Universal service is the United States federal government’s policy of ensuring access to a baseline level of telecommunications services for all consumers in the United States. The policy originated with the Communications Act of 1934. The Telecommunications Act of 1996 (1996 Telecom Act) expanded the scope of universal service from individual consumers to include rural health care facilities, schools, and libraries.
The goals of universal service, as mandated by the 1996 Telecom Act, are:
- to promote the availability of quality services at just, reasonable, and affordable rates.
- to increase access to advanced telecommunications services throughout the nation.
- to advance the availability of such services to all consumers, including those in low income, rural, insular, and high cost areas at rates that are reasonably comparable to those charged in urban areas.
With the 1996 Telecom Act, Congress directed the Federal Communications Commission (FCC) and states to take the steps necessary to establish support mechanisms to ensure the delivery of affordable telecommunications service to all Americans including low-income consumers, eligible schools and libraries, and rural health care providers.
In addition, the law states that all providers of telecommunications services should contribute to federal universal service in some equitable and nondiscriminatory manner; there should be specific, predictable, and sufficient federal and state mechanisms to preserve and advance universal service; all schools, classrooms, health care providers, and libraries should, generally, have access to advanced telecommunications services; and finally, that the Federal-State Joint Board and the FCC should determine those other principles that, consistent with the 1996 Telecom Act, are necessary to protect the public interest.

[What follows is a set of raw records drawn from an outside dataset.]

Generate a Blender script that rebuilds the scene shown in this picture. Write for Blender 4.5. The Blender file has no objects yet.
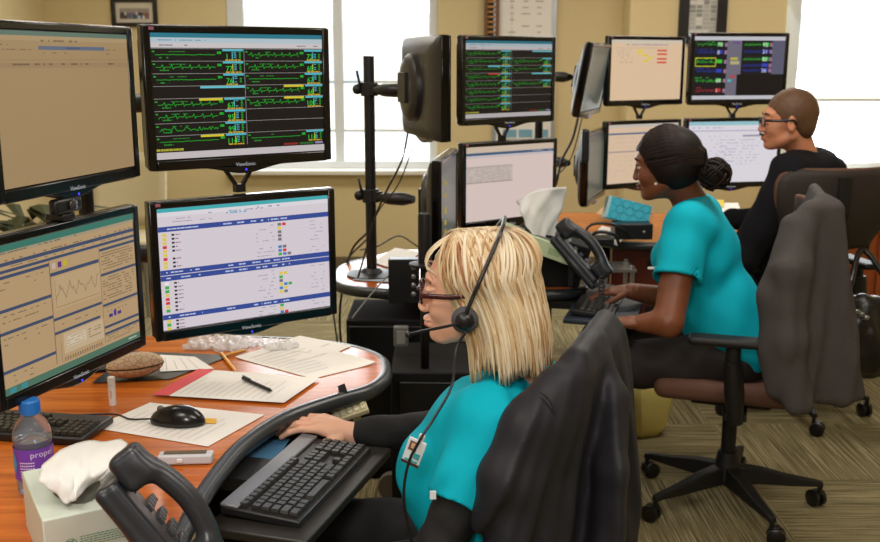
import bpy, math, random
import numpy as np
from mathutils import Vector, Matrix
random.seed(7)
SC = bpy.context.scene
COL = SC.collection
PI = math.pi
# ---------------------------------------------------------------- camera geometry
F = 1000.0; PH = math.atan(.211); CAMZ = 1.58
def _ray(px, py):
    v = (271-py)/F; dx = (px-440)/F
    c, s = math.cos(PH), math.sin(PH)
    return dx, c+s*v, -s+c*v
def P(px, py, Y):
    a, b, c = _ray(px, py); t = Y/b
    return Vector((a*t, Y, CAMZ+c*t))
def PZ(px, py, z):
    a, b, c = _ray(px, py); t = (z-CAMZ)/c
    return Vector((a*t, b*t, z))
def V(*a): return Vector(a)
def R(d): return math.radians(d)
# ---------------------------------------------------------------- materials
def lin(c):
    out = []
    for x in c[:3]:
        x = x/255.
        out.append(x/12.92 if x <= .04045 else ((x+.055)/1.055)**2.4)
    return (*out, 1.0)
MATS = {}
def mat(name, c, rough=.5, metal=0, noise=0, nscale=40, bump=0, bscale=200, emit=0, spec=.5, trans=0, alpha=1, coat=0, sheen=0, stretch=None, sss=0):
    if name in MATS: return MATS[name]
    m = bpy.data.materials.new(name); m.use_nodes = True
    nt = m.node_tree; b = nt.nodes['Principled BSDF']
    col = lin(c)
    b.inputs['Base Color'].default_value = col
    b.inputs['Roughness'].default_value = rough
    b.inputs['Metallic'].default_value = metal
    b.inputs['Specular IOR Level'].default_value = spec
    if trans: b.inputs['Transmission Weight'].default_value = trans
    if alpha < 1: b.inputs['Alpha'].default_value = alpha
    if coat: b.inputs['Coat Weight'].default_value = coat; b.inputs['Coat Roughness'].default_value = .15
    if sheen: b.inputs['Sheen Weight'].default_value = sheen
    if sss:
        b.inputs['Subsurface Weight'].default_value = sss
        b.inputs['Subsurface Radius'].default_value = (.02, .008, .004)
        b.inputs['Subsurface Scale'].default_value = .4
    if emit:
        b.inputs['Emission Color'].default_value = col
        b.inputs['Emission Strength'].default_value = emit
    tc = None
    def coord(sc):
        nonlocal tc
        if tc is None: tc = nt.nodes.new('ShaderNodeTexCoord')
        mp = nt.nodes.new('ShaderNodeMapping'); nt.links.new(tc.outputs['Object'], mp.inputs[0])
        if stretch: mp.inputs['Scale'].default_value = stretch
        n = nt.nodes.new('ShaderNodeTexNoise'); n.inputs['Scale'].default_value = sc; n.inputs['Detail'].default_value = 4
        nt.links.new(mp.outputs[0], n.inputs['Vector'])
        return n
    if noise:
        n = coord(nscale)
        mx = nt.nodes.new('ShaderNodeMix'); mx.data_type = 'RGBA'
        mx.inputs['A'].default_value = tuple(max(0, x*(1-noise)) for x in col[:3])+(1,)
        mx.inputs['B'].default_value = tuple(min(1, x*(1+noise)) for x in col[:3])+(1,)
        nt.links.new(n.outputs['Fac'], mx.inputs['Factor'])
        nt.links.new(mx.outputs['Result'], b.inputs['Base Color'])
    if bump:
        n = coord(bscale)
        bp = nt.nodes.new('ShaderNodeBump'); bp.inputs['Strength'].default_value = bump; bp.inputs['Distance'].default_value = .002
        nt.links.new(n.outputs['Fac'], bp.inputs['Height']); nt.links.new(bp.outputs[0], b.inputs['Normal'])
    MATS[name] = m
    return m
def glow(c, k=1.0):
    return mat('display_%d_%d_%d_%d' % (*c, int(k*100)), c, rough=.35, emit=k, spec=.35) if False else _glow(c, k)
def _glow(c, k):
    nm = 'display_%d_%d_%d_%d' % (*c, int(k*100))
    if nm in MATS: return MATS[nm]
    m = bpy.data.materials.new(nm); m.use_nodes = True
    b = m.node_tree.nodes['Principled BSDF']
    b.inputs['Base Color'].default_value = (.01, .01, .01, 1); b.inputs['Roughness'].default_value = .3
    b.inputs['Specular IOR Level'].default_value = .3
    b.inputs['Emission Color'].default_value = lin(c); b.inputs['Emission Strength'].default_value = k
    MATS[nm] = m
    return m
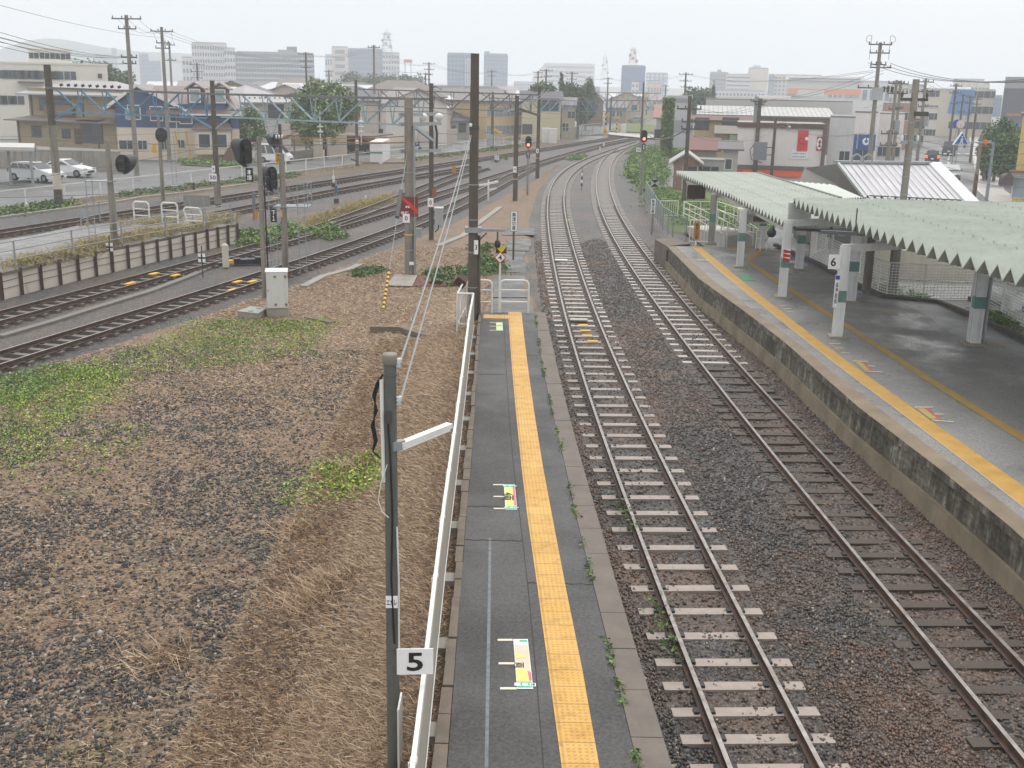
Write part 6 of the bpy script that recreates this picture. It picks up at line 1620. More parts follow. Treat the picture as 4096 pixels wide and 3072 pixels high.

The universal service principles adopted by the Joint Board and FCC as the basis for universal service policies include:
- Quality and rates - Quality services should be available at just, reasonable, and affordable rates.
- Access to advanced services - Access to advanced telecommunications and information services should be provided in all regions of the nation.
- Access in rural and high cost areas - Consumers in all regions of the nation, including low-income consumers and those in rural, insular, and high cost areas, should have access to telecommunications and information services, including interexchange services and advanced telecommunications and information services, that are reasonably comparable to those services provided in urban areas and that are available at rates that are reasonably comparable to rates charged for similar services in urban areas.
- Equitable and nondiscriminatory contributions - All providers of telecommunications services should make an equitable and nondiscriminatory contribution to the preservation and advancement of universal service.
- Specific and predictable support mechanisms - There should be specific, predictable and sufficient federal and state mechanisms to preserve and advance universal service.
- Access to advanced telecommunications services for schools, health care providers, and libraries - Elementary and secondary schools and classrooms, health care providers, and libraries should have access to advanced telecommunications services.
- Competitive neutrality - Universal service support mechanisms and rules should be competitively neutral. In this context, competitive neutrality means that universal service support mechanisms and rules neither unfairly advantage nor disadvantage one provider over another, and neither unfairly favor nor disfavor one technology over another.
The FCC's policies and decisions on universal service, and USAC's administration of universal service collections and disbursements, rely on these guiding principles to make implicit mechanisms explicit in a competitively neutral way while preserving the goals of universal service.